| Data |

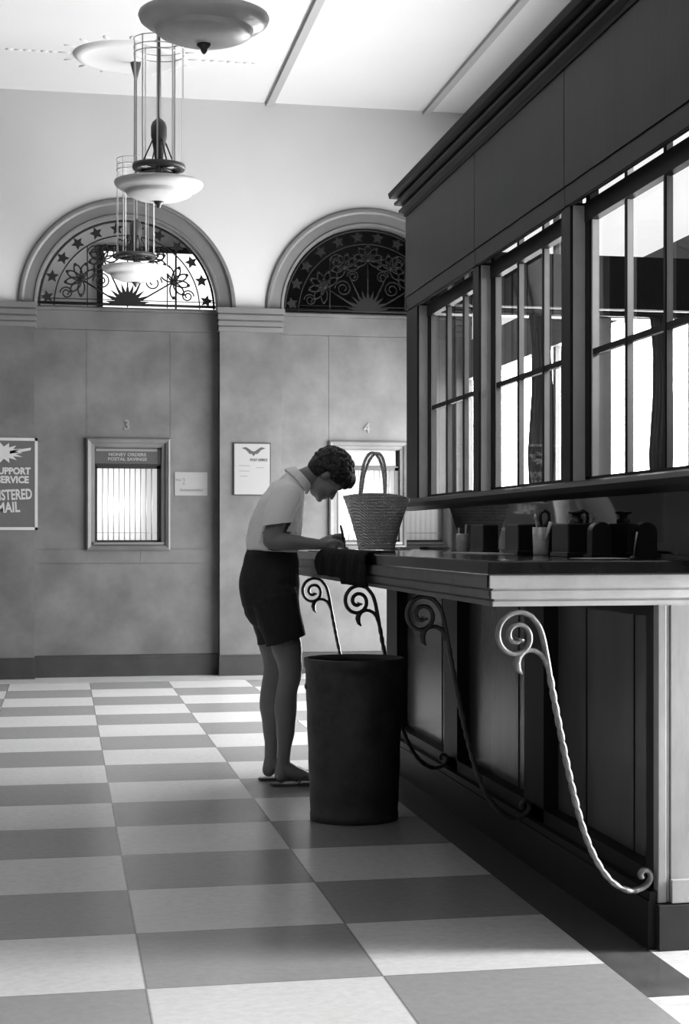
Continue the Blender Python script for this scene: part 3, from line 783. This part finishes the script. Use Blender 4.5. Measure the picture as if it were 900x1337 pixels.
def limb(mb, pts, ell=None, n=18):
    P = [Vector(p[:3]) for p in pts]; R = [p[3] for p in pts]; F = [p[4] if len(p) > 4 else 1 for p in pts]
    out = []; ro_ = []; fo = []
    for i in range(len(P) - 1):
        p0, p1, p2, p3 = P[max(i - 1, 0)], P[i], P[i + 1], P[min(i + 2, len(P) - 1)]
        for q in range(6):
            t = q / 6; out.append(.5 * ((2 * p1) + (-p0 + p2) * t + (2 * p0 - 5 * p1 + 4 * p2 - p3) * t * t + (-p0 + 3 * p1 - 3 * p2 + p3) * t ** 3))
            s_ = t * t * (3 - 2 * t); ro_.append(R[i] * (1 - s_) + R[i + 1] * s_); fo.append(F[i] * (1 - s_) + F[i + 1] * s_)
    out.append(P[-1]); ro_.append(R[-1]); fo.append(F[-1])
    if ell: mb.tube(out, ro_, n, ell=(ell, fo))
    else:
        mb.tube(out, ro_, n)
    for p, r, f_ in ((out[0], ro_[0], fo[0]), (out[-1], ro_[-1], fo[-1])): mb.ball(p, r * .98 * min(1, f_), 14, 8)
YY = (0, 1, 0)
bd = MB()
# torso (hidden under blouse) - pelvis - neck
limb(bd, [(.905, 7.5, .88, .10, 1.35), (.91, 7.5, 1.0, .095, 1.25), (.925, 7.5, 1.12, .092, 1.3), (.95, 7.5, 1.23, .085, 1.6), (.975, 7.5, 1.295, .06, 2.2)], YY)
limb(bd, [(.99, 7.5, 1.30, .052), (1.03, 7.5, 1.345, .046), (1.085, 7.5, 1.372, .047)])
# legs: near (right) and far (left)
def leg(y, xs_, dz=0):
    limb(bd, [(xs_[0], y + (7.5 - y) * .45, .86, .095), (xs_[1], y, .74, .083), (xs_[2], y, .62, .068), (xs_[3], y, .54, .055), (xs_[4], y, .485, .050), (xs_[5], y, .42, .047), (xs_[6], y, .345, .051), (xs_[7], y, .25, .042), (xs_[8], y, .155, .030), (xs_[9], y, .085, .028)])
leg(7.415, (.91, .935, .965, .98, .982, .968, .962, .962, .955, .950))
leg(7.60, (.90, .912, .93, .938, .936, .922, .918, .922, .921, .918))
def foot(x, y):
    # heel, arch, ball, five toes
    limb(bd, [(x, y, .105, .028), (x - .006, y, .072, .030), (x - .010, y, .046, .031)])
    limb(bd, [(x, y, .090, .029), (x + .025, y, .070, .034, .95), (x + .070, y, .050, .028, 1.15), (x + .120, y, .036, .0195, 1.9), (x + .155, y, .029, .012, 3.1)], YY)
    for k, (dy, L, r) in enumerate(((.030, .045, .0115), (.012, .044, .0085), (-.003, .038, .008), (-.017, .031, .0075), (-.030, .022, .0075))):
        s_ = dy if y > 7.5 else dy
        bd.tube([(x + .14, y + dy * .9, .028), (x + .155 + L * .55, y + dy, .030), (x + .155 + L, y + dy, .025)], [r, r * .95, r * .8], 10); bd.ball((x + .155 + L, y + dy, .025), r * .85, 10, 6)
foot(.952, 7.415); foot(.920, 7.60)
# right arm (near the camera), forearm lying over the counter edge
SR = Vector((.952, 7.335, 1.277)); ER = Vector((.882, 7.285, 1.082)); WR = Vector((1.105, 7.33, 1.066))
limb(bd, [(*SR, .050), (.915, 7.305, 1.19, .044), (.893, 7.29, 1.125, .040), (*ER, .037)])
limb(bd, [(*ER, .037), (.93, 7.288, 1.078, .039), (.99, 7.30, 1.073, .034), (1.05, 7.318, 1.069, .027), (*WR, .0215), (1.125, 7.335, 1.068, .022)])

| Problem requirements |
Reproduce every line precisely as given, omitting all pictures.

| The answer |
Continue the Blender Python script for this scene: part 3, from line 783. This part finishes the script. Use Blender 4.5. Measure the picture as if it were 900x1337 pixels.
def limb(mb, pts, ell=None, n=18):
    P = [Vector(p[:3]) for p in pts]; R = [p[3] for p in pts]; F = [p[4] if len(p) > 4 else 1 for p in pts]
    out = []; ro_ = []; fo = []
    for i in range(len(P) - 1):
        p0, p1, p2, p3 = P[max(i - 1, 0)], P[i], P[i + 1], P[min(i + 2, len(P) - 1)]
        for q in range(6):
            t = q / 6; out.append(.5 * ((2 * p1) + (-p0 + p2) * t + (2 * p0 - 5 * p1 + 4 * p2 - p3) * t * t + (-p0 + 3 * p1 - 3 * p2 + p3) * t ** 3))
            s_ = t * t * (3 - 2 * t); ro_.append(R[i] * (1 - s_) + R[i + 1] * s_); fo.append(F[i] * (1 - s_) + F[i + 1] * s_)
    out.append(P[-1]); ro_.append(R[-1]); fo.append(F[-1])
    if ell: mb.tube(out, ro_, n, ell=(ell, fo))
    else:
        mb.tube(out, ro_, n)
    for p, r, f_ in ((out[0], ro_[0], fo[0]), (out[-1], ro_[-1], fo[-1])): mb.ball(p, r * .98 * min(1, f_), 14, 8)
YY = (0, 1, 0)
bd = MB()
# torso (hidden under blouse) - pelvis - neck
limb(bd, [(.905, 7.5, .88, .10, 1.35), (.91, 7.5, 1.0, .095, 1.25), (.925, 7.5, 1.12, .092, 1.3), (.95, 7.5, 1.23, .085, 1.6), (.975, 7.5, 1.295, .06, 2.2)], YY)
limb(bd, [(.99, 7.5, 1.30, .052), (1.03, 7.5, 1.345, .046), (1.085, 7.5, 1.372, .047)])
# legs: near (right) and far (left)
def leg(y, xs_, dz=0):
    limb(bd, [(xs_[0], y + (7.5 - y) * .45, .86, .095), (xs_[1], y, .74, .083), (xs_[2], y, .62, .068), (xs_[3], y, .54, .055), (xs_[4], y, .485, .050), (xs_[5], y, .42, .047), (xs_[6], y, .345, .051), (xs_[7], y, .25, .042), (xs_[8], y, .155, .030), (xs_[9], y, .085, .028)])
leg(7.415, (.91, .935, .965, .98, .982, .968, .962, .962, .955, .950))
leg(7.60, (.90, .912, .93, .938, .936, .922, .918, .922, .921, .918))
def foot(x, y):
    # heel, arch, ball, five toes
    limb(bd, [(x, y, .105, .028), (x - .006, y, .072, .030), (x - .010, y, .046, .031)])
    limb(bd, [(x, y, .090, .029), (x + .025, y, .070, .034, .95), (x + .070, y, .050, .028, 1.15), (x + .120, y, .036, .0195, 1.9), (x + .155, y, .029, .012, 3.1)], YY)
    for k, (dy, L, r) in enumerate(((.030, .045, .0115), (.012, .044, .0085), (-.003, .038, .008), (-.017, .031, .0075), (-.030, .022, .0075))):
        s_ = dy if y > 7.5 else dy
        bd.tube([(x + .14, y + dy * .9, .028), (x + .155 + L * .55, y + dy, .030), (x + .155 + L, y + dy, .025)], [r, r * .95, r * .8], 10); bd.ball((x + .155 + L, y + dy, .025), r * .85, 10, 6)
foot(.952, 7.415); foot(.920, 7.60)
# right arm (near the camera), forearm lying over the counter edge
SR = Vector((.952, 7.335, 1.277)); ER = Vector((.882, 7.285, 1.082)); WR = Vector((1.105, 7.33, 1.066))
limb(bd, [(*SR, .050), (.915, 7.305, 1.19, .044), (.893, 7.29, 1.125, .040), (*ER, .037)])
limb(bd, [(*ER, .037), (.93, 7.288, 1.078, .039), (.99, 7.30, 1.073, .034), (1.05, 7.318, 1.069, .027), (*WR, .0215), (1.125, 7.335, 1.068, .022)])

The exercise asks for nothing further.